## What you will do
Every line from the beginning of the records below up to the one holding "M['chrome'], cl, smooth=True)" should be quoted exactly; leave out the rest.

[Stored data entries]
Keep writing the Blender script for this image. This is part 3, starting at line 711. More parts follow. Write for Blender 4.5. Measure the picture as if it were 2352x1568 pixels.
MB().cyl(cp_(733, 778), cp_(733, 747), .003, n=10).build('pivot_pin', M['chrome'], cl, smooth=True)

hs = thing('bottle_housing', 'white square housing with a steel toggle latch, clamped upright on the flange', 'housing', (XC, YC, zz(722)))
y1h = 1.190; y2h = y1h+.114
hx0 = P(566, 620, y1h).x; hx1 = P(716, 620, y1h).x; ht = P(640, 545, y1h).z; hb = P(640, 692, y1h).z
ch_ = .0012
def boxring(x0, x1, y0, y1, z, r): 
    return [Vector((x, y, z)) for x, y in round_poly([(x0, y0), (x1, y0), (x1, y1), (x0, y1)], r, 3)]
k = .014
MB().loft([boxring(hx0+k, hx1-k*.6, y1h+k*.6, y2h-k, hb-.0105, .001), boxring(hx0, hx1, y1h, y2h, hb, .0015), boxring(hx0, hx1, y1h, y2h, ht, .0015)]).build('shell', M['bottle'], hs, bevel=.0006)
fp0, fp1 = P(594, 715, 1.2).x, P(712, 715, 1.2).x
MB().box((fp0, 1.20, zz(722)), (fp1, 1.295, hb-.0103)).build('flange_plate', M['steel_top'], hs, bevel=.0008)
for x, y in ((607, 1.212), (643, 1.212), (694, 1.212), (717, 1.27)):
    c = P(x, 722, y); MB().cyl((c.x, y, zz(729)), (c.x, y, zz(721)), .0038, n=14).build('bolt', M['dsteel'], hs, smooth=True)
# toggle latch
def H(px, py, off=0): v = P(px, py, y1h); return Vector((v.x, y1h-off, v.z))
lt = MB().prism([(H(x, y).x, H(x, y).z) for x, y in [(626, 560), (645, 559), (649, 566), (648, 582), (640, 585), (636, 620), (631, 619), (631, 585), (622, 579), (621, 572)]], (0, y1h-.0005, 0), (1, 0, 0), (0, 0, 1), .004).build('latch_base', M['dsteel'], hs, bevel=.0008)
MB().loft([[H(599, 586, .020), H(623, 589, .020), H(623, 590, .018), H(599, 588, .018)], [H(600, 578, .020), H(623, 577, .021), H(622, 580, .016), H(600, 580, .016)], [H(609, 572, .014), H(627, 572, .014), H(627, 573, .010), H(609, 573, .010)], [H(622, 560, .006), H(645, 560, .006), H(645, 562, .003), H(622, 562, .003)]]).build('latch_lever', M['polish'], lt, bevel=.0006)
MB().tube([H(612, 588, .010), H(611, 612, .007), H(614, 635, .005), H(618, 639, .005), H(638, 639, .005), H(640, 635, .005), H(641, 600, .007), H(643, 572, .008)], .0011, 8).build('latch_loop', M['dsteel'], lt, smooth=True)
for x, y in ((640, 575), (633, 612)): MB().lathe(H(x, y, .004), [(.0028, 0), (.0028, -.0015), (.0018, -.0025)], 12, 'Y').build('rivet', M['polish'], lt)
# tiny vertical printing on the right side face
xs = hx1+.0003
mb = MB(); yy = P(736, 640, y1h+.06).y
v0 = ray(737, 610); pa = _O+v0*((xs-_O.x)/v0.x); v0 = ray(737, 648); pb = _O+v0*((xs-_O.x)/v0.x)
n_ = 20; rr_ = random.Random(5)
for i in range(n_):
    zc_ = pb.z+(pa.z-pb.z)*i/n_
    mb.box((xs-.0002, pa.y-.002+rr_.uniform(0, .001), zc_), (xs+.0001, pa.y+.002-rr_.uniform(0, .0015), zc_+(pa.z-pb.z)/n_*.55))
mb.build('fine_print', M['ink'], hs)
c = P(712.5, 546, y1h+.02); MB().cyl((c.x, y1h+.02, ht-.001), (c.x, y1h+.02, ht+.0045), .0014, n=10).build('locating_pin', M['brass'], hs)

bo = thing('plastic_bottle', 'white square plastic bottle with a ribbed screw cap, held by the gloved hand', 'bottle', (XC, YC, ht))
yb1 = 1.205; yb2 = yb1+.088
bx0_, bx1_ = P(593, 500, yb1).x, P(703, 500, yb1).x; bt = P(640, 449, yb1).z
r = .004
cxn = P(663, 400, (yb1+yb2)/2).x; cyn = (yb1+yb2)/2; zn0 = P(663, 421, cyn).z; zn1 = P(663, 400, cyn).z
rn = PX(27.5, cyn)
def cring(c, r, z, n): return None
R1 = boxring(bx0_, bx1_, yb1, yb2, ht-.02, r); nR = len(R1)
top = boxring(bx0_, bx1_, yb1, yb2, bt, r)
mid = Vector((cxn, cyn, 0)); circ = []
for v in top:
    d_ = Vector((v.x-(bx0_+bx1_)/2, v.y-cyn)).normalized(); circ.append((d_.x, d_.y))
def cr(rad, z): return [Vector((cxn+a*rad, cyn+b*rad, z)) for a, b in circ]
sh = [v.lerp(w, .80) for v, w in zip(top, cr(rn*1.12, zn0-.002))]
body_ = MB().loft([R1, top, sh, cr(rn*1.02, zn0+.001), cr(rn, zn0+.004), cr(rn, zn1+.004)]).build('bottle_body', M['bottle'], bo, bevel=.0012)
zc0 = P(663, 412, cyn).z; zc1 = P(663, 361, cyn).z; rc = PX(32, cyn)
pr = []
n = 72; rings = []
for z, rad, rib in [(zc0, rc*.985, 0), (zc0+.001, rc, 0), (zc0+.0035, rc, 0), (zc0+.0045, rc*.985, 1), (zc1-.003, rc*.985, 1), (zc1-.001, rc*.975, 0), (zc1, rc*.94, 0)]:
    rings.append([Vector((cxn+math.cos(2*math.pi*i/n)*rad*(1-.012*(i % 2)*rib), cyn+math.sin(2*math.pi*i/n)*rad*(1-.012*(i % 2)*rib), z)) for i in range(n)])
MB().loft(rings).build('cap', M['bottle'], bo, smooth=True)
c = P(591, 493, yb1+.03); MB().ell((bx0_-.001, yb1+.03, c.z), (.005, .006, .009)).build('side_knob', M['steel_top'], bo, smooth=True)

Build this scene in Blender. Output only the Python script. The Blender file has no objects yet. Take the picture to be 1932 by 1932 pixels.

## Solution
Keep writing the Blender script for this image. This is part 3, starting at line 711. More parts follow. Write for Blender 4.5. Measure the picture as if it were 2352x1568 pixels.
MB().cyl(cp_(733, 778), cp_(733, 747), .003, n=10).build('pivot_pin', M['chrome'], cl, smooth=True)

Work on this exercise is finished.